A part of the 2020 Bray Benefit Auction's Experiences, this virtual studio visit and conversation with Virgil Ortiz is reserved for participants who bid during the auction event. Bidding participants had the opportunity to talk with Virgil about his studio experience, received a behind-the-scenes look at current work, and now have access to the event recording. Join us at next year's Bray Benefit Auction for other unique experience opportunities!
Virgil Ortiz
2020 Bray Benefit Auction Experience
Recording; September 2020
Virgil Ortiz moves into a new era combining art, décor, fashion, video, and film. One of the most innovative potters of his time, Ortiz’s exquisite works have been exhibited in museum collections around the world including the Stedelijk Museum- Hertogenbosch, The Netherlands; Paris’s Foundation Cartier pour I’art Contemporain; the Smithsonian Institution’s National Museum of the American Indian; the Virginia Museum of Fine Art; and the Denver Art Museum.

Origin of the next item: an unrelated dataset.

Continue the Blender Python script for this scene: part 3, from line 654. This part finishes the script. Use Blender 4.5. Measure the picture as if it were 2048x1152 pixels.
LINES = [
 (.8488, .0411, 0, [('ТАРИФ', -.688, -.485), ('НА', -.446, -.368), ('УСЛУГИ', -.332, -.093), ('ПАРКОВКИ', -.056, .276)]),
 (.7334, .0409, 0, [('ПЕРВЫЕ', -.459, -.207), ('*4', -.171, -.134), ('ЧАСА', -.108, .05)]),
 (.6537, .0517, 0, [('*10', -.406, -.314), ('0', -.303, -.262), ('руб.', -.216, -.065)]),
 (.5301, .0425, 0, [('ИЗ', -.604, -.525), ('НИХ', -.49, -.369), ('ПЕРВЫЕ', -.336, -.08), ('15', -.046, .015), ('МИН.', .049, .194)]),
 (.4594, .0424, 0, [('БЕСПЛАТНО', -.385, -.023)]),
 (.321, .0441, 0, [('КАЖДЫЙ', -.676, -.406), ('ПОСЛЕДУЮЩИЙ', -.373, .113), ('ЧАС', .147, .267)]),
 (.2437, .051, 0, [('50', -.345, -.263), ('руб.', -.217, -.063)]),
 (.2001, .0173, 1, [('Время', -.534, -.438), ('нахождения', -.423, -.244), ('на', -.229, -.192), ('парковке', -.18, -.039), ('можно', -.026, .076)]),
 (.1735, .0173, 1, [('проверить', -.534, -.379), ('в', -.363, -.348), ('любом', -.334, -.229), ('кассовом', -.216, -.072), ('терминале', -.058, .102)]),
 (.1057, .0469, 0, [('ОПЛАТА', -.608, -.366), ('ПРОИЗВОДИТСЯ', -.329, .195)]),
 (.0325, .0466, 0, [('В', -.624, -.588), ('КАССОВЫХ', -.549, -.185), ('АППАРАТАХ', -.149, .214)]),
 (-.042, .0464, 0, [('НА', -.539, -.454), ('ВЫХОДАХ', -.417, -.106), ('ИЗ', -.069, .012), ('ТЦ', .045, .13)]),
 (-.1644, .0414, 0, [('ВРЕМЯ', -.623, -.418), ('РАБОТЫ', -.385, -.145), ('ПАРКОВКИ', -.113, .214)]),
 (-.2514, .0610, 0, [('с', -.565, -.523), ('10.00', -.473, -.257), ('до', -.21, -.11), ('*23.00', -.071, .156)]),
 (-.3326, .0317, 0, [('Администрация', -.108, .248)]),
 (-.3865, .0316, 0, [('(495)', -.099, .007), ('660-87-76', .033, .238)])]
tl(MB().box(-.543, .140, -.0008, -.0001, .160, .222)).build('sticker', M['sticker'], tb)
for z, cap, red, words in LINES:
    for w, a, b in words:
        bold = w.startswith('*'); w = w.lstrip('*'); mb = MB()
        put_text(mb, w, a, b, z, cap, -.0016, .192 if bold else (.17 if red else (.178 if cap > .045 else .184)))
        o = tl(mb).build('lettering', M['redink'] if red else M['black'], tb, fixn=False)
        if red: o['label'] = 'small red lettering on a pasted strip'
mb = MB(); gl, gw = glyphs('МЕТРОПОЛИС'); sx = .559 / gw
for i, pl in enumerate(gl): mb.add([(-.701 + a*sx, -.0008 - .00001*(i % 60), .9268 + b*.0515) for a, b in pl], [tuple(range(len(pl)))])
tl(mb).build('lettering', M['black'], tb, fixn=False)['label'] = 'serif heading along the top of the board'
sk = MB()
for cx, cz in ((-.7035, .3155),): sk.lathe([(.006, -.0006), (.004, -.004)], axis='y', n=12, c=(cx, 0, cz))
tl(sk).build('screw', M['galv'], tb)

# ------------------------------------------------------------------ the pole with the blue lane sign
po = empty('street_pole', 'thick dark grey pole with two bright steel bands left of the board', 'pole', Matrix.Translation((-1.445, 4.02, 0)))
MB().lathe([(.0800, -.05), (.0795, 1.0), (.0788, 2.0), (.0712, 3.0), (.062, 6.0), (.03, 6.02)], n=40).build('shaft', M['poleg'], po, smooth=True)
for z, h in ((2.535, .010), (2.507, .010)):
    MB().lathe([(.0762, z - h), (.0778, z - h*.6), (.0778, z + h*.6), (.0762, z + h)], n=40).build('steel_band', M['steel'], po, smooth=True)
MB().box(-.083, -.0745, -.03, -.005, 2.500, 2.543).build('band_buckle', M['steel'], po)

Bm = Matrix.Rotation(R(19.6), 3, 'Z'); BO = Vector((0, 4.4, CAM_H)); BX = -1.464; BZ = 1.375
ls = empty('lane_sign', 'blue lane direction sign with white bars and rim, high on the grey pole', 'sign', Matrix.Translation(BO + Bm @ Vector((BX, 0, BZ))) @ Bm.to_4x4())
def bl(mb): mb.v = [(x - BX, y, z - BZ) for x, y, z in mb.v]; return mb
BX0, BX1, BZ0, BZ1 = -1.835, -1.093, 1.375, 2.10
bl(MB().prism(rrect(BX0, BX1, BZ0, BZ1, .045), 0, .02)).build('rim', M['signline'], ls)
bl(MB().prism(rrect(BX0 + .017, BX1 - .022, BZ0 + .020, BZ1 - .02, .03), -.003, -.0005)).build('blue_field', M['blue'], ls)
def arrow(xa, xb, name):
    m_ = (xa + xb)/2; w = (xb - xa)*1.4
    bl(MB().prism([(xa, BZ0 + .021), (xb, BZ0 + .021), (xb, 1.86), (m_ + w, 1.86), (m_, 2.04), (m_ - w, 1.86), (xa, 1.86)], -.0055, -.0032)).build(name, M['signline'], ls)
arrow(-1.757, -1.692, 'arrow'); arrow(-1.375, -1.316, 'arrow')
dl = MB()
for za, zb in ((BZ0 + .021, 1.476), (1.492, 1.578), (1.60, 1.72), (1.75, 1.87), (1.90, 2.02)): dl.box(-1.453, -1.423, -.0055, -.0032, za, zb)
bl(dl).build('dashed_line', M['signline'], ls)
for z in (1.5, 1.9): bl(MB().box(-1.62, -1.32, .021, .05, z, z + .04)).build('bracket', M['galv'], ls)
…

Ortiz, the youngest of six children, grew up in a creative environment in which storytelling, collecting clay, gathering wild plants, and producing figurative pottery was part of everyday life.His grandmother Laurencita Herrera and his mother, Seferina Ortiz, were both renowned Pueblo potters and part of an ongoing matrilineal heritage. “I didn’t even know it was art that was being produced while I was growing up,” he remembers. Ortiz keeps Cochiti pottery traditions alive but transforms them into a contemporary vision that embraces his Pueblo history and culture and merges it with apocalyptic themes, science fiction, and his own storytelling.